John Hick (1922–2012) argued, against Ayer, that religious claims are verifiable — just not yet. He coined eschatological verification: the claim "God exists" could in principle be verified after death by the experience of the promised end-state. His parable of the Celestial City imagines two travellers on the same road; one believes it leads to the City, the other does not. Their dispute makes no observable difference along the way, but it is "an experimental issue" — at the journey's end one will be proved right. So religious claims are not in principle unverifiable; they satisfy even Ayer's own criterion, because a possible future experience is relevant to their truth.
Key term: Eschatological verification — Hick's claim that religious assertions such as "God exists" are in principle verifiable through experiences expected after death, and so are cognitively meaningful.

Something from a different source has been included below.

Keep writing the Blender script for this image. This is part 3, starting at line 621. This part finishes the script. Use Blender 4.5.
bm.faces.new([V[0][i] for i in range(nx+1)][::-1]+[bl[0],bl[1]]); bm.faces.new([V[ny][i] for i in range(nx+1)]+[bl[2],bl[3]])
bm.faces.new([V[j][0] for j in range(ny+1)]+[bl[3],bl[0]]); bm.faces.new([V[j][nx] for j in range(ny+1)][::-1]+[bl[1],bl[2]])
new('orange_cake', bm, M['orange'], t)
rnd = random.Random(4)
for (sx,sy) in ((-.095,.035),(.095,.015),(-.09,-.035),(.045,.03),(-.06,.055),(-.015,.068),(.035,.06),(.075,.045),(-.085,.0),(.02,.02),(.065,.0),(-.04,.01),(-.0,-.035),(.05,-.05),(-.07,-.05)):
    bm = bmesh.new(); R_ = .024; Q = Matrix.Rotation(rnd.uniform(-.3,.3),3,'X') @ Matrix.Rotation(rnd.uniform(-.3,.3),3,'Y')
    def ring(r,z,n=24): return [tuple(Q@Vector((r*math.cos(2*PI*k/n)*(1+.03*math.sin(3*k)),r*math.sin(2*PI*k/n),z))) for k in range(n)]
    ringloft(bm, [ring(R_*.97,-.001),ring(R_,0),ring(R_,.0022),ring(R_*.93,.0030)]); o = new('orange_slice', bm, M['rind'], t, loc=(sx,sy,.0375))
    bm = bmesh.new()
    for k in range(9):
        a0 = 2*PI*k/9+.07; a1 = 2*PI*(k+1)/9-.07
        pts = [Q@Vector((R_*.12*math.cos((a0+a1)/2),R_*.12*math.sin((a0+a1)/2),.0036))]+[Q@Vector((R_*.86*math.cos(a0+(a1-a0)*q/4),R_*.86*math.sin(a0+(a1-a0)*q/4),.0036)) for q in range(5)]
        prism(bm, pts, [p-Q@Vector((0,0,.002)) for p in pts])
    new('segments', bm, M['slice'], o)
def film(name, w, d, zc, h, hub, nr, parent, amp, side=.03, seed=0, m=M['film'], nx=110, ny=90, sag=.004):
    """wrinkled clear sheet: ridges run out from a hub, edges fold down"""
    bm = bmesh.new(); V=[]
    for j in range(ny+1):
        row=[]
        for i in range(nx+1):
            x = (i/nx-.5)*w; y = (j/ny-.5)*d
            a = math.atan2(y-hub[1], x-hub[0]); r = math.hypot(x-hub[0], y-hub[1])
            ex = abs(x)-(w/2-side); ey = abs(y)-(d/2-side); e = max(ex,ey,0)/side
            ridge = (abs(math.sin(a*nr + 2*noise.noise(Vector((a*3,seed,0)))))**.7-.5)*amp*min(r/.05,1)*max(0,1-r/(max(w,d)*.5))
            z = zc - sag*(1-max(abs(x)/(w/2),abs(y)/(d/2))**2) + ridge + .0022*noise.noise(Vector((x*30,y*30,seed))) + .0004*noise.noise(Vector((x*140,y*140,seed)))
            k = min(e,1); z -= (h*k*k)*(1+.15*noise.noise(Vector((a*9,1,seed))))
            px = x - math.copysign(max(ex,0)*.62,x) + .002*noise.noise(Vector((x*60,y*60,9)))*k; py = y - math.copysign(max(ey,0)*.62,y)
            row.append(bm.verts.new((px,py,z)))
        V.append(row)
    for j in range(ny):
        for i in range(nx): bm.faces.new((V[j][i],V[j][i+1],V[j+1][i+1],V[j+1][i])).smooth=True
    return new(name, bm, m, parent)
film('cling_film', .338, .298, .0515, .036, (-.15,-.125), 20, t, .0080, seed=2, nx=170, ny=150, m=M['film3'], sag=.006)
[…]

The standard objection is asymmetry: the claim is verifiable but not falsifiable. If there is no afterlife, no one survives to register the falsification. Hick can reply that asymmetry is shared by ordinary unrestricted claims (a universal law can be falsified but never conclusively verified; his case is the mirror image), and that verifiability-in-principle is all his argument needs against the charge of meaninglessness.
Hick's case is strengthened by spelling out what the post-mortem verification would actually involve, since it is not simply "we will see God." He argued that two things, together, would verify the Christian claim: first, continued conscious existence after bodily death (which would already falsify a thoroughgoing materialism); and second, an experience that fulfilled the specifically Christian expectation — communion with God in the Kingdom, the moral and spiritual completion of persons in fellowship with Christ. Either element alone is striking; together they would, Hick thought, place the truth of theism beyond reasonable doubt for the one who experienced them. This is why his Celestial City parable insists the dispute is "not a factual dispute" only "in the sense that the travellers cannot now find out who is right" — it is genuinely experimental, just deferred. A further objection presses that the very idea of recognising the post-mortem state as the fulfilment of theism presupposes the religious framework it is meant to confirm (would a sceptic, surviving death, necessarily interpret the experience as "God"?); Hick's later work on eschatology and the "eschatological pan-religious" verification of "the Real" grapples with exactly this. For the purposes of the meaning debate, however, the modest point stands: a claim with conceivable verification conditions, even post-mortem ones, is not the vacuous utterance the positivist alleged.